Washington decided to remove Castro by force. On 17th April, Cuban exiles took part in the island’s Bay of Pigs invasion, conceived under Eisenhower, launched by Kennedy and funded by the CIA — but it failed.

As plan B, Washington imposed an economic embargo. Cold War comrade Moscow, however, was happy to help Havana.

In February 1962, spy planes spotted Soviet nuclear weapon silos in Cuba, threatening the US. The Cuban Missile Crisis sorely tested Kennedy’s abilities, until he and Khrushchev in the Kremlin negotiated a stand down.

Cold War proxy battles continued to be fought around the world. In 1982, the US listed Cuba as a state sponsor of terrorism, for its role aiding revolutionaries in Africa and Latin America.

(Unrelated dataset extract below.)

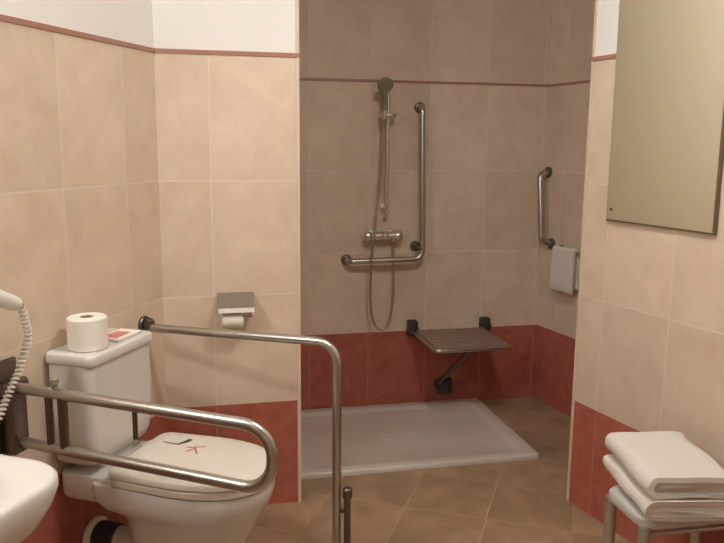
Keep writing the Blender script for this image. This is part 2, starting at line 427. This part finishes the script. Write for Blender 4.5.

Meanwhile, the Soviet Union had been subsidising the Cuban economy. But when the USSR dissolved in 1991, Havana had nowhere to turn to. Living standards in the Western Hemisphere’s only Marxist nation crashed.

Ordinary Cubans built rafts to escape to Florida. For six months in 1980 the two governments had agreed on a mass migration. This time it was illegal, and the US Coast Guard intercepted tens of thousands, the peak in 1994.

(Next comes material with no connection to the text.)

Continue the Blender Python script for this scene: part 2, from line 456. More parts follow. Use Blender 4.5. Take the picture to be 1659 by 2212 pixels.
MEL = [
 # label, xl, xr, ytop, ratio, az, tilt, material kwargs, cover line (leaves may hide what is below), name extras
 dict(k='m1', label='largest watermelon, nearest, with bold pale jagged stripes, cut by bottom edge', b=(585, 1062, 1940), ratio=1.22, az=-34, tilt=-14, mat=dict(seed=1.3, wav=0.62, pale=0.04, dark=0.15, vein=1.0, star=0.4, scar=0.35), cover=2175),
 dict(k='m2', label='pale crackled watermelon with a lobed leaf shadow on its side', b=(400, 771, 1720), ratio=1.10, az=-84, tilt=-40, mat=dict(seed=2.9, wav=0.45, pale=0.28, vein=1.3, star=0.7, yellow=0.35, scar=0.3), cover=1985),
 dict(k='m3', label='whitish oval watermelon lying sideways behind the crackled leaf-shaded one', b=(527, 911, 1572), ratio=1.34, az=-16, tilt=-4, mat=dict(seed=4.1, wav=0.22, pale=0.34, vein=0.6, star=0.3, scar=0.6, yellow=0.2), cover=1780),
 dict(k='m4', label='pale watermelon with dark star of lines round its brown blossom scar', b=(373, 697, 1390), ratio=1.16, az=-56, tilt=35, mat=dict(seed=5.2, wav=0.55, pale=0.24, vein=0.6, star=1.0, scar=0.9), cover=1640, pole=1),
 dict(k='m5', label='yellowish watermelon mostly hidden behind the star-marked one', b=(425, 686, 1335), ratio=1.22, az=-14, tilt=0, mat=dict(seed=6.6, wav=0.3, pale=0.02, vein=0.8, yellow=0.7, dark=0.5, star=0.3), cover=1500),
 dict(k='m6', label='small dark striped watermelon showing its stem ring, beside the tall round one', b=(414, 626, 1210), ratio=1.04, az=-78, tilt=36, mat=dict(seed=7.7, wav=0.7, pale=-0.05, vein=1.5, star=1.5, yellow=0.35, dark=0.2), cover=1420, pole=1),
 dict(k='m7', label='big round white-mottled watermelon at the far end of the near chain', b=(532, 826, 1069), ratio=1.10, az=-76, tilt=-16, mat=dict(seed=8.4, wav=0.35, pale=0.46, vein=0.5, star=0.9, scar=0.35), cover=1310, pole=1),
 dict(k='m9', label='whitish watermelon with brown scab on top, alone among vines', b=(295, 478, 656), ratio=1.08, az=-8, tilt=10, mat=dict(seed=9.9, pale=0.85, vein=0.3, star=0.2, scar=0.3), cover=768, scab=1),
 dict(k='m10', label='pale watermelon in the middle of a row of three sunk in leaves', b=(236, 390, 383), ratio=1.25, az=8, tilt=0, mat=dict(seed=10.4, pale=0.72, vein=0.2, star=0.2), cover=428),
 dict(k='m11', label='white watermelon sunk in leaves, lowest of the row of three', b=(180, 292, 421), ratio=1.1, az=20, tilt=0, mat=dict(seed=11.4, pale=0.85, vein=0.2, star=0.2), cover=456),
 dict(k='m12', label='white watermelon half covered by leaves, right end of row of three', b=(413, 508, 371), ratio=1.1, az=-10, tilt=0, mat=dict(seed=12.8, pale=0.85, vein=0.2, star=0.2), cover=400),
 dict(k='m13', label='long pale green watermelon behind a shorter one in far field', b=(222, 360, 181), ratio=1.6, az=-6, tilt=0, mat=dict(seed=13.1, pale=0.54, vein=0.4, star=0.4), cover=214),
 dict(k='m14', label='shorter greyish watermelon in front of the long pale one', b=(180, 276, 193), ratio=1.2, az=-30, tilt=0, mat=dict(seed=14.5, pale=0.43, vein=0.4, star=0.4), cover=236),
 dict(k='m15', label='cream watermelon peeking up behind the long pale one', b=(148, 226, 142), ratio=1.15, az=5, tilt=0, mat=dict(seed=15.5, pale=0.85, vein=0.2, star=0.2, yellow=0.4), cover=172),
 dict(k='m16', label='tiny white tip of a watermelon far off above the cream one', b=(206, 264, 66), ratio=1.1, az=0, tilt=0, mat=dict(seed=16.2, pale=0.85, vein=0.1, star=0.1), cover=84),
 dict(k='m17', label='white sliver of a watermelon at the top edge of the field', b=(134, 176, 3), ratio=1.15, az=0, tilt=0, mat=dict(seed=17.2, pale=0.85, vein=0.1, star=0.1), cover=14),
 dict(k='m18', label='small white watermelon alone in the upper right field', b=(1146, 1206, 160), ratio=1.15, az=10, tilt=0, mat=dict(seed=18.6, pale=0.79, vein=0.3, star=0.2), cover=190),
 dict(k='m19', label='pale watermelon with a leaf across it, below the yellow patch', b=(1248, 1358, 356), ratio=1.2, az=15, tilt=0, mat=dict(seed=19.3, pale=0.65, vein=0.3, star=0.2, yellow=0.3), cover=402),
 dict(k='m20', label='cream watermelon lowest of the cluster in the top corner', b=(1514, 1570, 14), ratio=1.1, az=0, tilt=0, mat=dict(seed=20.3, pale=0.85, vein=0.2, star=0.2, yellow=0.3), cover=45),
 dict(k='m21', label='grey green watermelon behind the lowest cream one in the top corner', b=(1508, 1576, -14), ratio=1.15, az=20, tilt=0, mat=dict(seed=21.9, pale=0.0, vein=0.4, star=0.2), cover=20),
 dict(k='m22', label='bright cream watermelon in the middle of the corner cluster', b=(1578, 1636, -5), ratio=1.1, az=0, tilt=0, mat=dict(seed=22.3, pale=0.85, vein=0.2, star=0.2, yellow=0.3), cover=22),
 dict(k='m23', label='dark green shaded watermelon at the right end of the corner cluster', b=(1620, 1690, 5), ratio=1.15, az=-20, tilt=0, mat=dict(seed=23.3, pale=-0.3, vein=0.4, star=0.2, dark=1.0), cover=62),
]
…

One of those who drowned was the mother of little Elian Gonzalez, in 2000. Like many, the boy was sent back, after a seven-month legal battle. Havana claimed a political victory as he was reunited with his father, although others were allowed to stay in the US.

In 2002, former US president Jimmy Carter, visiting Cuba, joined a growing chorus of Americans calling for the embargo to be eased. Washington then legislated to let US farm exports go to Cuba, but the island’s exports remain low.

In 2011, Fidel Castro’s younger brother Raul formally took his place as president. Economic reforms allowed Cubans to launch small businesses, and buying and selling property and consumer goods was legalised.

President Obama and President Raul Castro shook hands symbolically at the funeral of Nelson Mandela in 2013 in Soweto, hinting at better US-Cuba relations.

In December 2014, Obama and Castro simultaneously announced a process toward normalising relations.

In April this year, the two leaders met on the margins of the Americas Summit.

In May, Washington dropped Cuba from the terrorist blacklist.

But Congress still has not ended the trade embargo.